PSBR is obtained by adding the fiscal deficit of the central government, the combined fiscal deficit of the state governments, off-balance-sheet borrowing of the central government (for example, the borrowing carried by the Food Corporation of India for which the government doesn’t compensate it on time) and borrowing by all central public sector enterprises. This is the actual borrowing carried out by the Indian government and over the years, it’s increased from around 8 per cent of the GDP to around 9 per cent of the GDP. This in an environment where household savings have come down dramatically.

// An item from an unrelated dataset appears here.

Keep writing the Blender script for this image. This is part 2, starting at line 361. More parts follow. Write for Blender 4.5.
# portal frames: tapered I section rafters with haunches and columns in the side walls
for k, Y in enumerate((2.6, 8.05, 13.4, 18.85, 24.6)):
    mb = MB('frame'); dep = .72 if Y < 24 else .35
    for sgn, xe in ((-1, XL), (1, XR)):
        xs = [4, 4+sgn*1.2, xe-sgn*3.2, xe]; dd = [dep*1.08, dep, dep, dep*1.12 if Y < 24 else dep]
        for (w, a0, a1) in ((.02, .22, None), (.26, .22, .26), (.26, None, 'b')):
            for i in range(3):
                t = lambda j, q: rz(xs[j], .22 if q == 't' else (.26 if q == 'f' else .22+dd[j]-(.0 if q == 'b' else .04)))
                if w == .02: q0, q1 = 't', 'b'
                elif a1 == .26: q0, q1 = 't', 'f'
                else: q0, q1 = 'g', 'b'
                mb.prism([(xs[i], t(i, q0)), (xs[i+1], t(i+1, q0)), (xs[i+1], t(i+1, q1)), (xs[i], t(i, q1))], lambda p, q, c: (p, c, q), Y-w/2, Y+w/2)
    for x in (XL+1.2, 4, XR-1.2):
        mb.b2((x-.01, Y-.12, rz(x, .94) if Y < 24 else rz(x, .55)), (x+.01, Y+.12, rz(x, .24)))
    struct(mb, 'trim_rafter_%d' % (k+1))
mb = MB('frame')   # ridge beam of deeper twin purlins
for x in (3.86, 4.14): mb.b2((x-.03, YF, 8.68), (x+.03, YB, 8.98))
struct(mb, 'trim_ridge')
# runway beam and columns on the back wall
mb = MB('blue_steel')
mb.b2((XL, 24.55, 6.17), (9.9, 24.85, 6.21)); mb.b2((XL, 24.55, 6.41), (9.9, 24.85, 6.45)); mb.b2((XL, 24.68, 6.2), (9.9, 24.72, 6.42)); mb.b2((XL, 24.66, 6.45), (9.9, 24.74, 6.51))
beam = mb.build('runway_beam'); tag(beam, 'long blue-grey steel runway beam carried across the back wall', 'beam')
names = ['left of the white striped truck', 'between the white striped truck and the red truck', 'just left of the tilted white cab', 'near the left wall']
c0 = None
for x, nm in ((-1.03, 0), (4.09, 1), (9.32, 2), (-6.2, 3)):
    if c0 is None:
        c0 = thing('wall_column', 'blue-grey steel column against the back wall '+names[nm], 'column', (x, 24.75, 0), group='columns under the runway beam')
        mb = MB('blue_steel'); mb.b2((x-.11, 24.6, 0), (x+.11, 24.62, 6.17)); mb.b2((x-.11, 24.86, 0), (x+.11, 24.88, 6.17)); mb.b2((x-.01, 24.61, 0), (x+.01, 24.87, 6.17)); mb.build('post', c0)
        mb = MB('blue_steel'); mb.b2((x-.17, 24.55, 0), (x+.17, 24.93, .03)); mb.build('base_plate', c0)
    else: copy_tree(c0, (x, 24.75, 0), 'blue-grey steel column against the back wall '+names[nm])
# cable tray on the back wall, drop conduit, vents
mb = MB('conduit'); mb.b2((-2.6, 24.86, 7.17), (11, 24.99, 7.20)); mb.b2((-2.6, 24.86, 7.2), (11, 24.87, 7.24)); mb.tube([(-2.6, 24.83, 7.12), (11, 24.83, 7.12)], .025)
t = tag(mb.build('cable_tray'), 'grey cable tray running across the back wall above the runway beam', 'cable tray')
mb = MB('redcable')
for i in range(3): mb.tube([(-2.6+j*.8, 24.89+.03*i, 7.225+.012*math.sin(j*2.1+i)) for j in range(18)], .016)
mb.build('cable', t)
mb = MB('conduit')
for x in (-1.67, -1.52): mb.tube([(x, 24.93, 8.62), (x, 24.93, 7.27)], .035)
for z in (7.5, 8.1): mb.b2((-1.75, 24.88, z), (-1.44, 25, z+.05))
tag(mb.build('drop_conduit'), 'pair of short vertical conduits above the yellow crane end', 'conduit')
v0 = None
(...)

Hence, lesser savings are available but the amount of government borrowing has gone up. This has led to even lesser savings being available for the private sector. This has ensured that interest rates continue to remain high even though much lending isn’t taking place.
This is happening in a situation where the government is not earning enough taxes — at least nowhere near what it expected when the budget for the current financial year was presented. The gross tax revenue collected between April and August has grown by just 4.2 per cent. If the expenditure that the government has budgeted for needs to be met, the gross tax revenues need to increase by 18.3 per cent. Clearly, the growth in taxes collected has slowed down dramatically.
Nowhere is this more visible than in the collection of the goods and services tax (GST), which has collapsed. This is another indicator of slowing consumer demand.
In this scenario, the monetary policy of the RBI or the RBI majorly cutting the repo rate has essentially become useless. An expansionary fiscal policy (with the government having to borrow more and the expectation that it will continue to borrow more) and an easy monetary policy (interest rates going down) cannot be run parallelly.
Also, it is worth remembering that people and corporates borrow when they have confidence in their economic future, which has gone missing in the recent past. The consumer confidence has dropped to a six-year low as per the RBI.
This is Economics 101, as basic as it can get, but corporate and government economists seem to be completing missing this.